By Dan Berthiaume - 03/22/2019
A new survey of 1,000 consumers reveals the line between effective personalized marketing and creepy invasiveness.

According to “Privacy & Personalization,” a study from multichannel behavioral marketing platform SmarterHQ, 74% of respondents say mobile push notifications are the most invasive channel because they view their phone as an everyday tool that’s part of their personal space. Other leading creepy personalization tactics include website chat popups that use artificial intelligence (AI) to communicate, as well as advertisements featuring products or brands a consumer has looked at online or on their phone.

Marketers need to carefully consider what consumers consider creepy, as 63% of respondents say they would stop purchasing products and services from companies that take “creepy” marketing too far.

Consumer preferences for brand communication also show a reluctance to use smartphones as a means of receiving marketing offers. A leading 51% of consumers say email is the best way for a brand to communicate, with social media second in line (25%). However, only 9% of respondents prefer text-based brand communications, with even old-fashioned mail (10%) being slightly more popular. Unsurprisingly given its high association with creepiness, only 3% of consumers say mobile push is the best way for brands to communicate with them.

Survey results also show a high degree of consumer privacy concerns. Eighty-six percent of respondents are concerned about their data privacy, and 79% believe companies know too much about them.

Despite these misgivings, 90% of consumers are willing to provide behavioral data for a better shopping experience.

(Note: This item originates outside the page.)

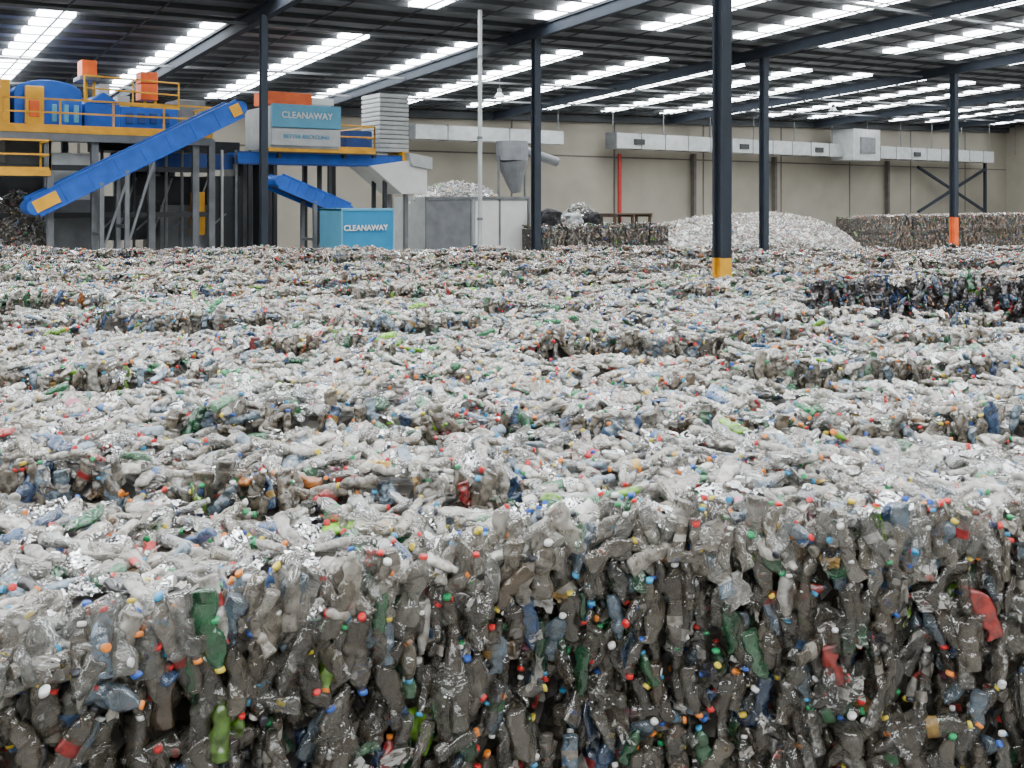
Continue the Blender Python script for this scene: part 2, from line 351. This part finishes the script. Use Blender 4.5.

And 72% of respondents only engage with messages tailored to their interests, meaning almost three-quarters of consumers expect some level of behavioral tracking from marketers.

Those who shop more often find personalization marketing tactics 25% more helpful, and millennials and Gen Z trust companies with their data 47% more than Baby Boomers and Gen X. Interestingly, owners of smart home devices (i.e. Amazon Alexa, Google Home) are 16% less protective of their data privacy and 12% more trusting of companies collecting and using their data.

The survey also asked what brands consumers trust to use their personal data responsibly. Amazon has earned the most trust by a landslide — 48% of consumers trust Amazon to use their data responsibly, with this sentiment strongest among millennials and Gen Z. Apple and Google, two other companies that engage in retail, are each trusted with personal data by 27% of respondents.

Social media companies rank last on the list at 6%. One major contributor to this low score is that half of survey respondents know someone who has had their social media account hacked.